I can’t offer an objective opionion of Apple’s new progeny; I’m an Apple fanboy, a design groupie and a tech non-purist.
The ability of Apple to distill the technological zeitgeist of the near future into exhilarating new product is indesputible. I remember being underwhelmed by the iPod when it arrived. I had barely a handful of mp3 files on my hard drive at the time, and still bought CDs by the dozen. Within 12 months I had an iPod and bought my last CD in 2004.
I haven’t quite succumbed to iPhone fever yet – I’m still a pay-as-you-go luddite when it comes to phones – but the iPad could well find its way into our home. As a device for the casual consumption of digital media it looks perfect to these eyes.
The gamut of reactions to the iPad have been entirely predictable. One reaction in particular I read left me staggered though. Twitter’s Alex Payne is “disturbed” by the iPad, suggesting it is the sunset of the tinkerer: “if I had an iPad rather than a real computer as a kid, I’d never be a programmer today.” Wha? huh?
The opinions and ideas Payne trots out in his blog post are beyond ludicrous. Will Rock Band kill off real guitarists? Did the Walkman kill off DJs? Payne is completely missing the point: the iPad is not a PC replacement.
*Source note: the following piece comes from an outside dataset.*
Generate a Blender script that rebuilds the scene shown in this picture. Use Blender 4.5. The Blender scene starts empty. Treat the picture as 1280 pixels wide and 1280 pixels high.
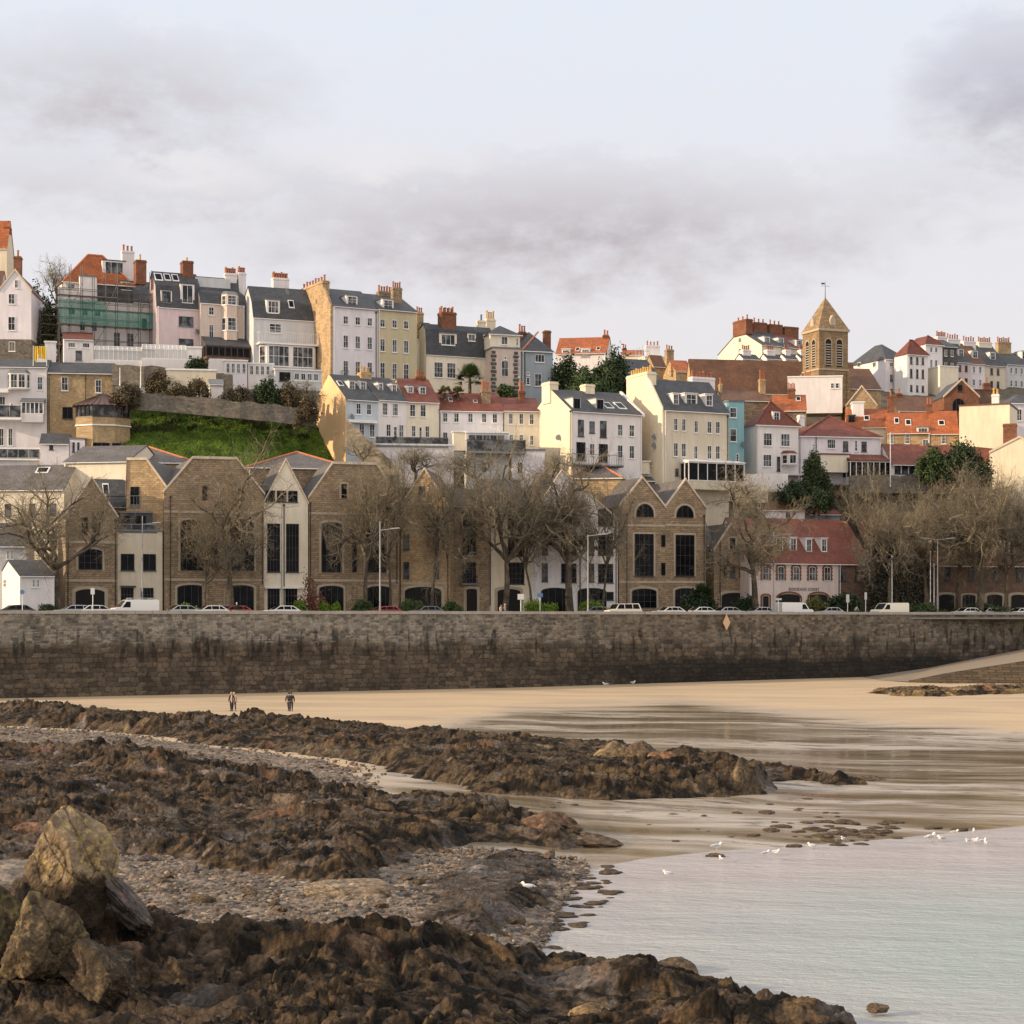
import bpy, math, random
import numpy as np
from mathutils import Vector, Matrix
R=math.radians
random.seed(7)
SC=bpy.context.scene
COL=SC.collection
# ---------------------------------------------------------------- camera
F=2388.5; CZ=10.0; HOR=772.0      # focal length in photo pixels, eye height, horizon row
cam=bpy.data.cameras.new('camera'); camo=bpy.data.objects.new('camera',cam); COL.objects.link(camo)
camo.location=(0,0,CZ); camo.rotation_euler=(R(90),0,0)
cam.sensor_width=36; cam.lens=36*F/1280; cam.shift_y=(HOR-640)/1280; cam.clip_start=.5; cam.clip_end=9000
SC.camera=camo
# ---------------------------------------------------------------- light
SUN_EL=R(15.5)
sd=Vector((-.965*math.cos(SUN_EL),-.262*math.cos(SUN_EL),math.sin(SUN_EL)))
sl=bpy.data.lights.new('sun','SUN'); sl.energy=5.0; sl.angle=R(.6); sl.color=(1,.75,.48)
so=bpy.data.objects.new('sun',sl); COL.objects.link(so); so.rotation_euler=sd.to_track_quat('Z','Y').to_euler()
W=bpy.data.worlds.new("World"); SC.world=W; W.use_nodes=True
def build_world():
    nt=W.node_tree; N=nt.nodes; L=nt.links; N.clear()
    out=N.new('ShaderNodeOutputWorld'); bg=N.new('ShaderNodeBackground'); L.new(bg.outputs[0],out.inputs[0]); bg.inputs[1].default_value=1
    sky=N.new('ShaderNodeTexSky'); sky.sky_type='NISHITA'; sky.sun_disc=False; sky.sun_elevation=SUN_EL; sky.sun_rotation=math.atan2(sd.x,sd.y)
    tc=N.new('ShaderNodeTexCoord'); sep=N.new('ShaderNodeSeparateXYZ'); L.new(tc.outputs['Generated'],sep.inputs[0])
    def M(op,a,b=None,c=None,clamp=False):
        n=N.new('ShaderNodeMath'); n.operation=op; n.use_clamp=clamp
        for i,v in enumerate((a,b,c)):
            if v is None: continue
            if hasattr(v,'links') or hasattr(v,'is_linked'): L.new(v,n.inputs[i])
            else: n.inputs[i].default_value=v
        return n.outputs[0]
    def mix(f,a,b,t='MIX'):
        n=N.new('ShaderNodeMix'); n.data_type='RGBA'; n.blend_type=t; n.inputs[0].default_value=1
        for i,v in ((0,f),(6,a),(7,b)):
            if hasattr(v,'is_linked'): L.new(v,n.inputs[i])
            elif i==0: n.inputs[0].default_value=v
            else: n.inputs[i].default_value=(*v,1)
        return n.outputs[2]
    az=M('ARCTAN2',sep.outputs[0],sep.outputs[1]); el=M('ARCSINE',sep.outputs[2])
    # cloud-space coordinates: azimuth and elevation in degrees, bent by noise
    cmb=N.new('ShaderNodeCombineXYZ'); L.new(M('MULTIPLY',az,57.3),cmb.inputs[0]); L.new(M('MULTIPLY',el,57.3),cmb.inputs[1])
    def noise(sc,det,sx,sy,off=0,rough=.55):
        mp=N.new('ShaderNodeMapping'); L.new(cmb.outputs[0],mp.inputs[0]); mp.inputs[3].default_value=(sx,sy,1); mp.inputs[1].default_value=(off,off*.7,off)
        n=N.new('ShaderNodeTexNoise'); L.new(mp.outputs[0],n.inputs[0]); n.inputs['Scale'].default_value=sc; n.inputs['Detail'].default_value=det; n.inputs['Roughness'].default_value=rough
        return n.outputs[0]
    n1=noise(.28,7,.8,1.5,3); n2=noise(.9,6,.7,1.3,9,.6)
    wx=M('MULTIPLY_ADD',M('SUBTRACT',n1,.5),5.5,M('MULTIPLY',az,57.3)); wy=M('MULTIPLY_ADD',M('SUBTRACT',n2,.5),2.6,M('MULTIPLY',el,57.3))
    def blob(px,py,rx,ry):
        cx=(px-640)/F*57.3; cy=(HOR-py)/F*57.3
        dx=M('DIVIDE',M('SUBTRACT',wx,cx),rx/F*57.3); dy=M('DIVIDE',M('SUBTRACT',wy,cy),ry/F*57.3)
        return M('SUBTRACT',1,M('POWER',M('ADD',M('MULTIPLY',dx,dx),M('MULTIPLY',dy,dy)),.7),clamp=True)
    def add(*a):
        r=a[0]
        for b in a[1:]: r=M('MAXIMUM',r,b)
        return r
    elf=M('DIVIDE',M('MULTIPLY',el,57.3),17.5,clamp=True)
    base=mix(elf,(.87,.765,.72),(.82,.86,.945))
    wis=M('MULTIPLY',M('SUBTRACT',n2,.42,clamp=True),1.5)
    base=mix(wis,base,(.86,.84,.87))
    dark=add(blob(690,295,520,105),M('MULTIPLY',blob(160,150,270,100),.75),M('MULTIPLY',blob(60,250,260,60),.4),M('MULTIPLY',blob(1260,160,170,120),.9),M('MULTIPLY',blob(300,250,420,60),.5),M('MULTIPLY',blob(1150,260,250,60),.35))
    dark=M('MULTIPLY',dark,M('MULTIPLY_ADD',n2,1.7,-.12),clamp=True)
    base=mix(M('MULTIPLY',dark,1.1,clamp=True),base,(.565,.51,.53))
    bl=add(blob(1240,130,130,80)); base=mix(M('MULTIPLY',bl,.35),base,(.50,.54,.68))
    bright=M('MULTIPLY',add(blob(480,215,150,28),blob(250,235,120,30)),.7)
    base=mix(bright,base,(.90,.86,.87))
    # unseen sky behind the photographer and overhead, brightened to lift the shaded fronts
    beh=M('MULTIPLY_ADD',sep.outputs[1],-1,.55,clamp=True); up=M('MULTIPLY_ADD',sep.outputs[2],1.4,-.45,clamp=True)
    k=M('ADD',1.0,M('MULTIPLY',M('MAXIMUM',beh,up),.50))
    base=mix(beh,base,(.85,.79,.75))
    vm=N.new('ShaderNodeVectorMath'); vm.operation='SCALE'; L.new(base,vm.inputs[0]); L.new(k,vm.inputs[3])
    vs=N.new('ShaderNodeVectorMath'); vs.operation='SCALE'; L.new(sky.outputs[0],vs.inputs[0]); vs.inputs[3].default_value=.1
    L.new(mix(.9,vs.outputs[0],vm.outputs[0]),bg.inputs[0])
build_world()
SC.view_settings.view_transform='Standard'; SC.view_settings.look='None'; SC.view_settings.gamma=1; SC.view_settings.exposure=.06
SC.render.engine='CYCLES'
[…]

It may be for some; for the low level user who are no sooner going to hustle some C++ than they are to learn karate from scratch, it will fit like a glove.
The iPad is designed for the convenient consumption of digital media, period. The user experience is likely to be, as with most Apple products, superior. The same inquisitive folk who might feel drawn to tinker with PCs will be inspired to look under the hood and create something for that platform. And guess what? For those people, there are SDK’s, PC’s, Mac and all the same tools there always have been.
To suggest that because Apple have added the iPad to their product line, innovation in the development industry has somehow been assassinated is simply inane.
Relax Alex, PCs still exist. All Apple have done is add a new member to their ‘nuclear family’ of products.